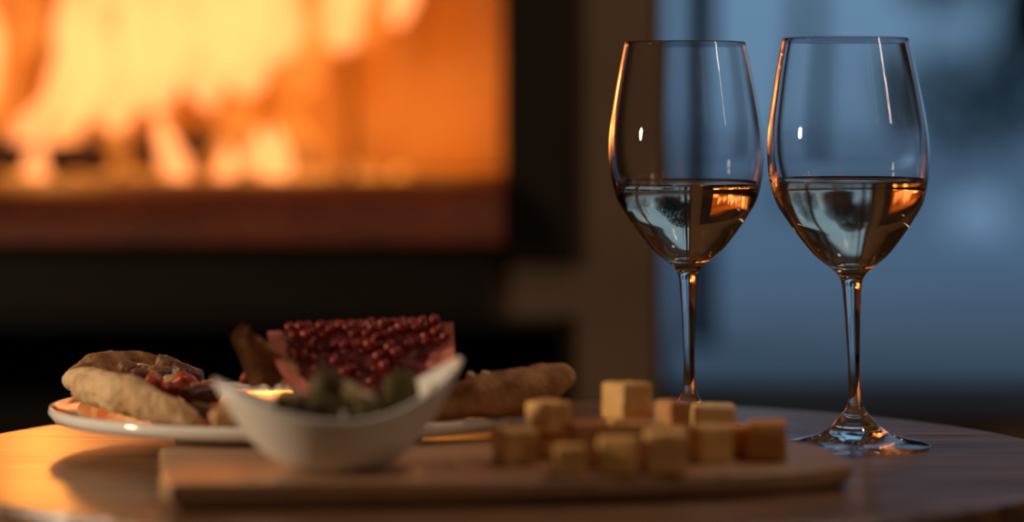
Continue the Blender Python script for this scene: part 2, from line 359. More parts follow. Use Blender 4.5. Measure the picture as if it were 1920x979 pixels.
for lx, ly, lz, lw in ((-.22, 2.82, .675, .9), (-.45, 2.78, .80, 1.6), (-.07, 2.88, .665, .35)):
    pt = bpy.data.lights.new('flame_light', 'POINT'); pt.energy = lw; pt.color = (1.0, .36, .06); pt.shadow_soft_size = .03
    po = bpy.data.objects.new('flame_light', pt); COL.objects.link(po); po.location = (lx, ly, lz)
fire = thing('fire', 'yellow and orange flames burning over the logs', 'fire', (-.4, 2.8, fz0))
def flame(px, py, wpx, hpx, lean, d, dim, seed):
    k = d/F; r = wpx*k/2; h = hpx*k; b = P(px, py, d) - fire.location
    bm = bmesh.new(); seg, n = 18, 20; rings = []; off = Vector((seed*3.3, seed*1.7, 0))
    for i in range(n+1):
        t = i/n; rr = r * (math.sin(math.pi*min(1, t**.62))**.8) * (1 - .25*t) + 1e-4
        sway = Vector((lean*k*t**1.4 + .35*r*noise.noise(Vector((t*2.6, seed*2.1, 0)))*min(1, t*3), .3*r*noise.noise(Vector((t*2.2, seed, 7)))*min(1, t*3), h*t))
        rings.append([bm.verts.new(sway + Vector((math.cos(a)*rr, math.sin(a)*rr*.7, 0))*(1 + .35*noise.noise(Vector((math.cos(a), math.sin(a), t*3.2)) + off))) for a in [2*math.pi*q/seg for q in range(seg)]])
    for i in range(n):
        for q in range(seg): bm.faces.new((rings[i][q], rings[i][(q+1) % seg], rings[i+1][(q+1) % seg], rings[i+1][q]))
    link('flame', me_from(bm, 'flame'), M['flame_dim' if dim else 'flame'], fire, loc=b)
FL = [ # px, py base, width, height, lean, depth, dim
 (130,255,90,300,0,2.82,0),(215,250,120,420,-10,2.84,0),(290,215,130,430,20,2.80,0),(390,205,120,420,-10,2.86,0),
 (460,185,110,360,25,2.82,0),(520,120,100,320,20,2.86,0),(160,190,120,330,-20,2.88,0),(280,160,150,420,0,2.90,0),(420,140,130,420,10,2.90,0),
 (95,285,90,120,90,2.80,0),(35,275,60,110,70,2.79,0),
 (585,120,90,260,10,2.84,1),(640,100,90,240,20,2.85,0),(690,95,80,260,35,2.86,1),(745,50,60,220,35,2.84,0),(560,190,120,200,20,2.90,1),
 (5,240,70,330,10,2.88,1),(60,120,60,200,10,2.88,1),(-30,270,60,260,0,2.84,1),
 (65,340,52,80,6,2.70,0),(155,325,60,120,-45,2.76,1),(335,342,66,130,-40,2.68,0),(418,342,84,100,0,2.72,1),(425,338,50,70,0,2.70,0),(522,342,60,110,-8,2.68,0),(550,342,120,150,-20,2.76,1),(485,338,60,100,0,2.74,0),
 (200,335,110,110,20,2.86,1),(300,330,200,110,0,2.93,1),(430,310,150,120,10,2.92,1),
 (-80,250,160,420,0,2.84,0),(-220,250,160,420,20,2.84,0)]
for i, f in enumerate(FL): flame(*f[:6], f[6], i+1)

# ------------------------------------------------------------------ outside
tag(link('ground', boxes('ground', [(-4, 24, YB+.14, 70, .1, .40)]), M['snow'], smooth=False), None, None, None, 'structure')
pr_ = thing('porch_roof', 'grey boarded porch eave above the window outside', 'roof', (1.5, 3.9, 2.4))
for i in range(9):
    link('eave_board', boxes('eave_board', [(-2.4, 2.6, -.8+i*.15, -.655+i*.15, 0, .03)]), M['eave'], pr_, smooth=False)
tag(link('porch_post', boxes('porch_post', [(.215, .252, 3.62, 3.66, .40, 2.4)], .003), M['post'], smooth=False), 'slim dark porch post outside the left edge of the window', 'post')
tag(link('snow_mound', lump('snow_mound', .085, .085, .135, .12, 8, 5, 3), M['snowwhite'], loc=P(1835, 462, 7.2)), 'bright rounded snow mound outside on the right', 'snow mound')
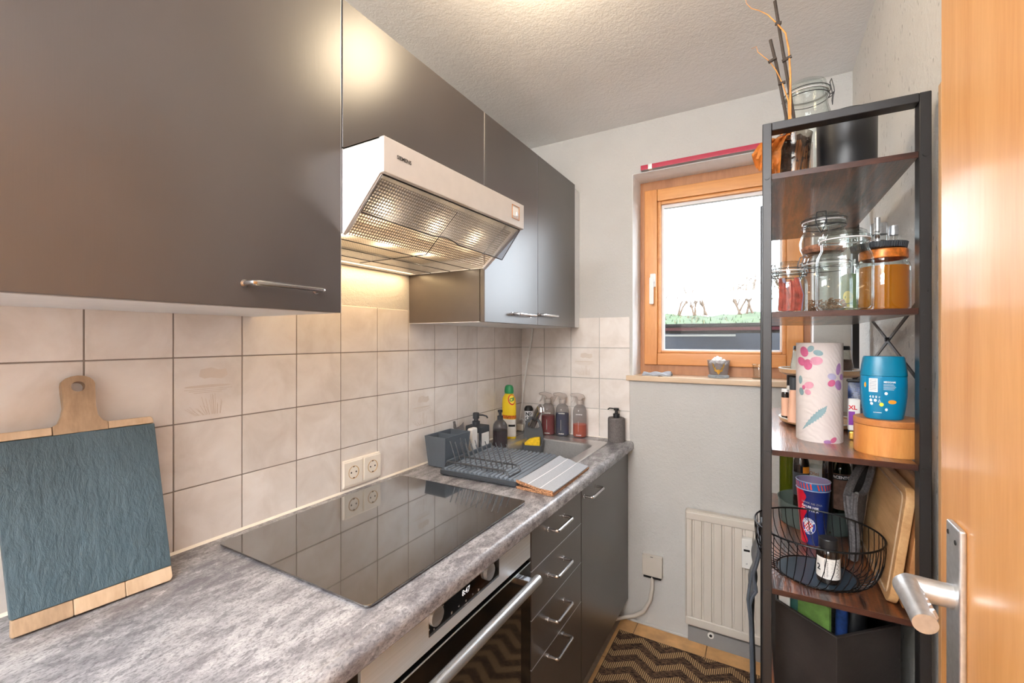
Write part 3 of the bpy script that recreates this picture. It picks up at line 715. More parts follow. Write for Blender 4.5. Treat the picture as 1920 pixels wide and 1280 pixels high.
B().tube([(.118, 1.985, CZ+.064), (.105, 2.005, CZ+.076), (.088, 2.03, CZ+.09)], [.008, .006, .005], 10).o('lever', 'chrome', fc)
# sponge holder
sh = thing('sponge_holder', 'dark grey silicone sponge holder hanging over the tap spout', 'holder', (.19, 1.86, CZ-.05))
nx, ny = .88, -.47   # face direction (towards the camera side)
def SH(x, z, d=0): return Vector((.163+x*.93+d*.25, 1.930+x*.30-d*.93, CZ+z))
out = [(-.052, -.02), (-.046, .045), (-.036, .085), (-.018, .103), (0, .106), (.018, .102), (.036, .08), (.046, .04), (.052, -.02)]
inn = [(-.030, -.02), (-.028, .035), (-.022, .044), (-.012, .04), (0, .038), (.012, .04), (.020, .044), (.028, .035), (.030, -.02)]
t = B(); n = len(out); holeo = [(-.028, .052), (-.024, .075), (-.012, .09), (0, .093), (.012, .09), (.024, .075), (.03, .052), (.0, .047)]
full = [(-.052, -.055), (-.052, -.02), (-.046, .045), (-.036, .085), (-.018, .103), (0, .106), (.018, .102), (.036, .08), (.046, .04), (.052, -.02), (.052, -.055)]
# back plate as ring around the loop hole, built from quads
V = []; Fc = []
hole = [(-.006, .047), (-.026, .052), (-.028, .062), (-.024, .076), (-.012, .09), (0, .093), (.012, .09), (.024, .076), (.029, .058), (.024, .049), (.006, .047)]
for dd in (0, .006):
    V += [SH(x, z, dd) for x, z in full]+[SH(x, z, dd) for x, z in hole]
n = len(full)
for i in range(n-1):
    Fc += [(i, i+1, n+i+1, n+i), (2*n+i, 2*n+n+i, 2*n+n+i+1, 2*n+i+1), (i, 2*n+i, 2*n+i+1, i+1), (n+i, n+i+1, 3*n+i+1, 3*n+i)]
Fc += [(n-1, 0, n, 2*n-1), (3*n-1, 4*n-1, 3*n, 2*n), (n-1, 3*n-1, 2*n, 0), (n, 3*n, 4*n-1, 2*n-1)]
b = B().mesh(V, Fc); b.o('back_loop', 'silicone', sh)
po = [(-.054, 0), (-.054, .030), (-.044, .042), (.044, .042), (.054, .030), (.054, 0)]; b = B()
pf = lambda s, z: [SH(x*s, z, d) for x, d in po]
zt = [-.004, -.004, -.028, -.028, -.004, -.004]
top = [SH(x, z, d) for (x, d), z in zip(po, zt)]; bot = [SH(x*.86, -.095, d*.85) for x, d in po]
ti = [SH(x*.93, z, .003+d*.9) for (x, d), z in zip(po, zt)]; bi = [SH(x*.80, -.09, .003+d*.78) for x, d in po]
V = top+bot+ti+bi; Fc = []
for i in range(6):
    j = (i+1) % 6
    Fc += [(i, j, 6+j, 6+i), (12+i, 18+i, 18+j, 12+j), (i, 12+i, 12+j, j)]
Fc += [tuple(range(6, 12)), tuple(range(18, 24))]
b.mesh(V, Fc); bmesh.ops.recalc_face_normals(b.bm, faces=b.bm.faces); b.o('pouch', 'silicone', sh)
b = B(); sp = [(-.040, -.05), (.036, -.05), (.036, .010), (.010, .008), (-.018, .0), (-.040, -.02)]
b.hexa([SH(x, z, .010) for x, z in sp], [SH(x, z, .032) for x, z in sp], .003, 2)
tag(b.o('sponge', 'sponge'), 'yellow sponge in the grey holder over the sink', 'sponge')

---

→ **Brief**
Write out each line again precisely as it appears, skipping every picture.

→ **The output**
Continue the Blender Python script for this scene: part 2, from line 359. More parts follow. Use Blender 4.5. Measure the picture as if it were 1920x979 pixels.
for lx, ly, lz, lw in ((-.22, 2.82, .675, .9), (-.45, 2.78, .80, 1.6), (-.07, 2.88, .665, .35)):
    pt = bpy.data.lights.new('flame_light', 'POINT'); pt.energy = lw; pt.color = (1.0, .36, .06); pt.shadow_soft_size = .03
    po = bpy.data.objects.new('flame_light', pt); COL.objects.link(po); po.location = (lx, ly, lz)
fire = thing('fire', 'yellow and orange flames burning over the logs', 'fire', (-.4, 2.8, fz0))
def flame(px, py, wpx, hpx, lean, d, dim, seed):
    k = d/F; r = wpx*k/2; h = hpx*k; b = P(px, py, d) - fire.location
    bm = bmesh.new(); seg, n = 18, 20; rings = []; off = Vector((seed*3.3, seed*1.7, 0))
    for i in range(n+1):
        t = i/n; rr = r * (math.sin(math.pi*min(1, t**.62))**.8) * (1 - .25*t) + 1e-4
        sway = Vector((lean*k*t**1.4 + .35*r*noise.noise(Vector((t*2.6, seed*2.1, 0)))*min(1, t*3), .3*r*noise.noise(Vector((t*2.2, seed, 7)))*min(1, t*3), h*t))
        rings.append([bm.verts.new(sway + Vector((math.cos(a)*rr, math.sin(a)*rr*.7, 0))*(1 + .35*noise.noise(Vector((math.cos(a), math.sin(a), t*3.2)) + off))) for a in [2*math.pi*q/seg for q in range(seg)]])
    for i in range(n):
        for q in range(seg): bm.faces.new((rings[i][q], rings[i][(q+1) % seg], rings[i+1][(q+1) % seg], rings[i+1][q]))
    link('flame', me_from(bm, 'flame'), M['flame_dim' if dim else 'flame'], fire, loc=b)
FL = [ # px, py base, width, height, lean, depth, dim
 (130,255,90,300,0,2.82,0),(215,250,120,420,-10,2.84,0),(290,215,130,430,20,2.80,0),(390,205,120,420,-10,2.86,0),
 (460,185,110,360,25,2.82,0),(520,120,100,320,20,2.86,0),(160,190,120,330,-20,2.88,0),(280,160,150,420,0,2.90,0),(420,140,130,420,10,2.90,0),
 (95,285,90,120,90,2.80,0),(35,275,60,110,70,2.79,0),
 (585,120,90,260,10,2.84,1),(640,100,90,240,20,2.85,0),(690,95,80,260,35,2.86,1),(745,50,60,220,35,2.84,0),(560,190,120,200,20,2.90,1),
 (5,240,70,330,10,2.88,1),(60,120,60,200,10,2.88,1),(-30,270,60,260,0,2.84,1),
 (65,340,52,80,6,2.70,0),(155,325,60,120,-45,2.76,1),(335,342,66,130,-40,2.68,0),(418,342,84,100,0,2.72,1),(425,338,50,70,0,2.70,0),(522,342,60,110,-8,2.68,0),(550,342,120,150,-20,2.76,1),(485,338,60,100,0,2.74,0),
 (200,335,110,110,20,2.86,1),(300,330,200,110,0,2.93,1),(430,310,150,120,10,2.92,1),
 (-80,250,160,420,0,2.84,0),(-220,250,160,420,20,2.84,0)]
for i, f in enumerate(FL): flame(*f[:6], f[6], i+1)

# ------------------------------------------------------------------ outside
tag(link('ground', boxes('ground', [(-4, 24, YB+.14, 70, .1, .40)]), M['snow'], smooth=False), None, None, None, 'structure')
pr_ = thing('porch_roof', 'grey boarded porch eave above the window outside', 'roof', (1.5, 3.9, 2.4))
for i in range(9):
    link('eave_board', boxes('eave_board', [(-2.4, 2.6, -.8+i*.15, -.655+i*.15, 0, .03)]), M['eave'], pr_, smooth=False)
tag(link('porch_post', boxes('porch_post', [(.215, .252, 3.62, 3.66, .40, 2.4)], .003), M['post'], smooth=False), 'slim dark porch post outside the left edge of the window', 'post')
tag(link('snow_mound', lump('snow_mound', .085, .085, .135, .12, 8, 5, 3), M['snowwhite'], loc=P(1835, 462, 7.2)), 'bright rounded snow mound outside on the right', 'snow mound')
Write part 3 of the bpy script that recreates this picture. It picks up at line 715. More parts follow. Write for Blender 4.5. Treat the picture as 1920 pixels wide and 1280 pixels high.
B().tube([(.118, 1.985, CZ+.064), (.105, 2.005, CZ+.076), (.088, 2.03, CZ+.09)], [.008, .006, .005], 10).o('lever', 'chrome', fc)
# sponge holder
sh = thing('sponge_holder', 'dark grey silicone sponge holder hanging over the tap spout', 'holder', (.19, 1.86, CZ-.05))
nx, ny = .88, -.47   # face direction (towards the camera side)
def SH(x, z, d=0): return Vector((.163+x*.93+d*.25, 1.930+x*.30-d*.93, CZ+z))
out = [(-.052, -.02), (-.046, .045), (-.036, .085), (-.018, .103), (0, .106), (.018, .102), (.036, .08), (.046, .04), (.052, -.02)]
inn = [(-.030, -.02), (-.028, .035), (-.022, .044), (-.012, .04), (0, .038), (.012, .04), (.020, .044), (.028, .035), (.030, -.02)]
t = B(); n = len(out); holeo = [(-.028, .052), (-.024, .075), (-.012, .09), (0, .093), (.012, .09), (.024, .075), (.03, .052), (.0, .047)]
full = [(-.052, -.055), (-.052, -.02), (-.046, .045), (-.036, .085), (-.018, .103), (0, .106), (.018, .102), (.036, .08), (.046, .04), (.052, -.02), (.052, -.055)]
# back plate as ring around the loop hole, built from quads
V = []; Fc = []
hole = [(-.006, .047), (-.026, .052), (-.028, .062), (-.024, .076), (-.012, .09), (0, .093), (.012, .09), (.024, .076), (.029, .058), (.024, .049), (.006, .047)]
for dd in (0, .006):
    V += [SH(x, z, dd) for x, z in full]+[SH(x, z, dd) for x, z in hole]
n = len(full)
for i in range(n-1):
    Fc += [(i, i+1, n+i+1, n+i), (2*n+i, 2*n+n+i, 2*n+n+i+1, 2*n+i+1), (i, 2*n+i, 2*n+i+1, i+1), (n+i, n+i+1, 3*n+i+1, 3*n+i)]
Fc += [(n-1, 0, n, 2*n-1), (3*n-1, 4*n-1, 3*n, 2*n), (n-1, 3*n-1, 2*n, 0), (n, 3*n, 4*n-1, 2*n-1)]
b = B().mesh(V, Fc); b.o('back_loop', 'silicone', sh)
po = [(-.054, 0), (-.054, .030), (-.044, .042), (.044, .042), (.054, .030), (.054, 0)]; b = B()
pf = lambda s, z: [SH(x*s, z, d) for x, d in po]
zt = [-.004, -.004, -.028, -.028, -.004, -.004]
top = [SH(x, z, d) for (x, d), z in zip(po, zt)]; bot = [SH(x*.86, -.095, d*.85) for x, d in po]
ti = [SH(x*.93, z, .003+d*.9) for (x, d), z in zip(po, zt)]; bi = [SH(x*.80, -.09, .003+d*.78) for x, d in po]
V = top+bot+ti+bi; Fc = []
for i in range(6):
    j = (i+1) % 6
    Fc += [(i, j, 6+j, 6+i), (12+i, 18+i, 18+j, 12+j), (i, 12+i, 12+j, j)]
Fc += [tuple(range(6, 12)), tuple(range(18, 24))]
b.mesh(V, Fc); bmesh.ops.recalc_face_normals(b.bm, faces=b.bm.faces); b.o('pouch', 'silicone', sh)
b = B(); sp = [(-.040, -.05), (.036, -.05), (.036, .010), (.010, .008), (-.018, .0), (-.040, -.02)]
b.hexa([SH(x, z, .010) for x, z in sp], [SH(x, z, .032) for x, z in sp], .003, 2)
tag(b.o('sponge', 'sponge'), 'yellow sponge in the grey holder over the sink', 'sponge')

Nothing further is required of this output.